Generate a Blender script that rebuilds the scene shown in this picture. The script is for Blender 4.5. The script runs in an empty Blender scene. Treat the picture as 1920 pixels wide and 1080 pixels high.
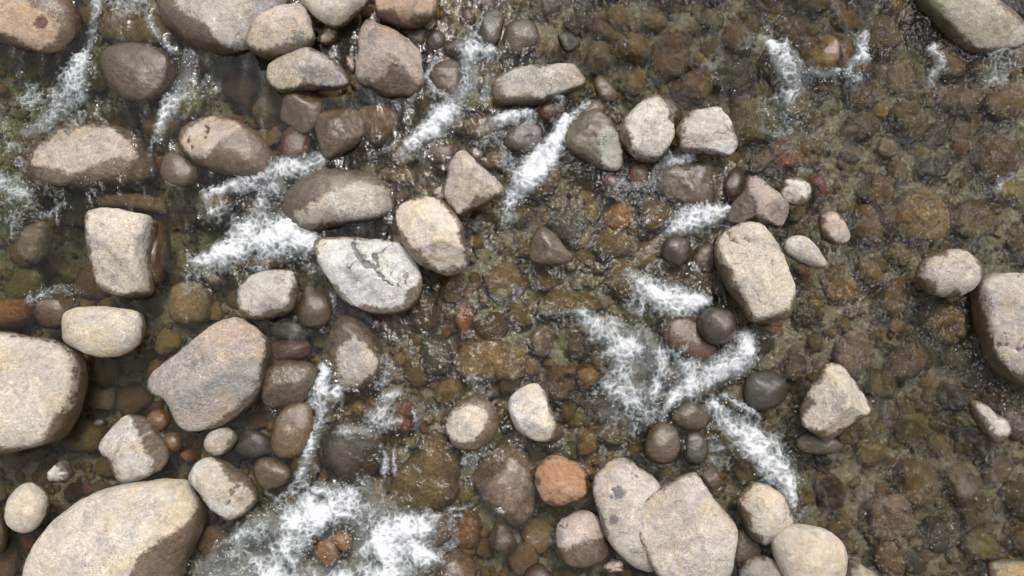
import bpy, bmesh, math, random
import numpy as np
from mathutils import Vector, Matrix

SC = bpy.context.scene
COL = SC.collection
rng = np.random.default_rng(11)
random.seed(5)

# ------------------------------------------------------------------ camera
W_PX, H_PX = 1920.0, 1080.0
HALF_W = 4.8                                   # half of the river strip seen, metres
HFOV = math.radians(64)
DIST = HALF_W / math.tan(HFOV / 2)
TILT = math.radians(7)
cam_d = bpy.data.cameras.new('camera')
cam = bpy.data.objects.new('camera', cam_d)
COL.objects.link(cam)
cam_d.sensor_width = 36
cam_d.lens = 18 / math.tan(HFOV / 2)
cam_d.clip_end = 500
cam.location = (0, -DIST * math.sin(TILT), DIST * math.cos(TILT))
cam.rotation_euler = (TILT, 0, 0)
SC.camera = cam

# ------------------------------------------------------------------ light: bright overcast
SUN_EL, SUN_AZ = math.radians(62), math.radians(18)   # azimuth clockwise from +Y (top of the picture)
world = bpy.data.worlds.new('World')
SC.world = world
world.use_nodes = True
wn, wl = world.node_tree.nodes, world.node_tree.links
bg = wn['Background']
sky = wn.new('ShaderNodeTexSky')
sky.sky_type = 'NISHITA'
sky.sun_disc = False
sky.sun_elevation = SUN_EL
sky.sun_rotation = SUN_AZ
sky.air_density = 1.0
sky.dust_density = 4.0
sky.ozone_density = 1.0
hs = wn.new('ShaderNodeHueSaturation')
hs.inputs['Saturation'].default_value = 0.22     # cloud cover: a grey sky
wl.new(sky.outputs['Color'], hs.inputs['Color'])
wl.new(hs.outputs['Color'], bg.inputs['Color'])
bg.inputs['Strength'].default_value = 0.15
sun_d = bpy.data.lights.new('sun', 'SUN')
sun_d.energy = 1.35
sun_d.angle = math.radians(10)
sun_d.color = (1.0, 0.95, 0.88)
sun = bpy.data.objects.new('sun', sun_d)
COL.objects.link(sun)
sd = Vector((math.sin(SUN_AZ) * math.cos(SUN_EL), math.cos(SUN_AZ) * math.cos(SUN_EL), math.sin(SUN_EL)))
sun.rotation_euler = sd.to_track_quat('Z', 'Y').to_euler()
sun.location = sd * 30
SC.view_settings.view_transform = 'Standard'
SC.view_settings.look = 'None'
SC.view_settings.gamma = 1
SC.view_settings.exposure = 0.56
SC.view_settings.use_curve_mapping = False
SC.render.engine = 'CYCLES'
SC.cycles.use_denoising = True
SC.cycles.denoising_prefilter = 'ACCURATE'
SC.cycles.max_bounces = 10
SC.cycles.transparent_max_bounces = 16
SC.cycles.caustics_reflective = False

# ------------------------------------------------------------------ pixel <-> place
CT, ST = math.cos(TILT), math.sin(TILT)
CAM = np.array(cam.location)
RIGHT, UP, FWD = np.array([1, 0, 0.]), np.array([0, CT, ST]), np.array([0, ST, -CT])
K = math.tan(HFOV / 2)

def at(px, py, z=0.0):
    """the point at height z that the photograph shows at (px, py)"""
    px, py = np.asarray(px, float), np.asarray(py, float)
    u = (px - 960) / 960 * K
    v = (540 - py) / 960 * K
    d = FWD + u[..., None] * RIGHT + v[..., None] * UP
    t = (z - CAM[2]) / d[..., 2]
    return CAM + d * t[..., None]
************
* **Exercise details**
Reproduce the whole listing above word for word, but not its pictures.

* **Result of this exercise**
Generate a Blender script that rebuilds the scene shown in this picture. The script is for Blender 4.5. The script runs in an empty Blender scene. Treat the picture as 1920 pixels wide and 1080 pixels high.
import bpy, bmesh, math, random
import numpy as np
from mathutils import Vector, Matrix

SC = bpy.context.scene
COL = SC.collection
rng = np.random.default_rng(11)
random.seed(5)

# ------------------------------------------------------------------ camera
W_PX, H_PX = 1920.0, 1080.0
HALF_W = 4.8                                   # half of the river strip seen, metres
HFOV = math.radians(64)
DIST = HALF_W / math.tan(HFOV / 2)
TILT = math.radians(7)
cam_d = bpy.data.cameras.new('camera')
cam = bpy.data.objects.new('camera', cam_d)
COL.objects.link(cam)
cam_d.sensor_width = 36
cam_d.lens = 18 / math.tan(HFOV / 2)
cam_d.clip_end = 500
cam.location = (0, -DIST * math.sin(TILT), DIST * math.cos(TILT))
cam.rotation_euler = (TILT, 0, 0)
SC.camera = cam

# ------------------------------------------------------------------ light: bright overcast
SUN_EL, SUN_AZ = math.radians(62), math.radians(18)   # azimuth clockwise from +Y (top of the picture)
world = bpy.data.worlds.new('World')
SC.world = world
world.use_nodes = True
wn, wl = world.node_tree.nodes, world.node_tree.links
bg = wn['Background']
sky = wn.new('ShaderNodeTexSky')
sky.sky_type = 'NISHITA'
sky.sun_disc = False
sky.sun_elevation = SUN_EL
sky.sun_rotation = SUN_AZ
sky.air_density = 1.0
sky.dust_density = 4.0
sky.ozone_density = 1.0
hs = wn.new('ShaderNodeHueSaturation')
hs.inputs['Saturation'].default_value = 0.22     # cloud cover: a grey sky
wl.new(sky.outputs['Color'], hs.inputs['Color'])
wl.new(hs.outputs['Color'], bg.inputs['Color'])
bg.inputs['Strength'].default_value = 0.15
sun_d = bpy.data.lights.new('sun', 'SUN')
sun_d.energy = 1.35
sun_d.angle = math.radians(10)
sun_d.color = (1.0, 0.95, 0.88)
sun = bpy.data.objects.new('sun', sun_d)
COL.objects.link(sun)
sd = Vector((math.sin(SUN_AZ) * math.cos(SUN_EL), math.cos(SUN_AZ) * math.cos(SUN_EL), math.sin(SUN_EL)))
sun.rotation_euler = sd.to_track_quat('Z', 'Y').to_euler()
sun.location = sd * 30
SC.view_settings.view_transform = 'Standard'
SC.view_settings.look = 'None'
SC.view_settings.gamma = 1
SC.view_settings.exposure = 0.56
SC.view_settings.use_curve_mapping = False
SC.render.engine = 'CYCLES'
SC.cycles.use_denoising = True
SC.cycles.denoising_prefilter = 'ACCURATE'
SC.cycles.max_bounces = 10
SC.cycles.transparent_max_bounces = 16
SC.cycles.caustics_reflective = False

# ------------------------------------------------------------------ pixel <-> place
CT, ST = math.cos(TILT), math.sin(TILT)
CAM = np.array(cam.location)
RIGHT, UP, FWD = np.array([1, 0, 0.]), np.array([0, CT, ST]), np.array([0, ST, -CT])
K = math.tan(HFOV / 2)

def at(px, py, z=0.0):
    """the point at height z that the photograph shows at (px, py)"""
    px, py = np.asarray(px, float), np.asarray(py, float)
    u = (px - 960) / 960 * K
    v = (540 - py) / 960 * K
    d = FWD + u[..., None] * RIGHT + v[..., None] * UP
    t = (z - CAM[2]) / d[..., 2]
    return CAM + d * t[..., None]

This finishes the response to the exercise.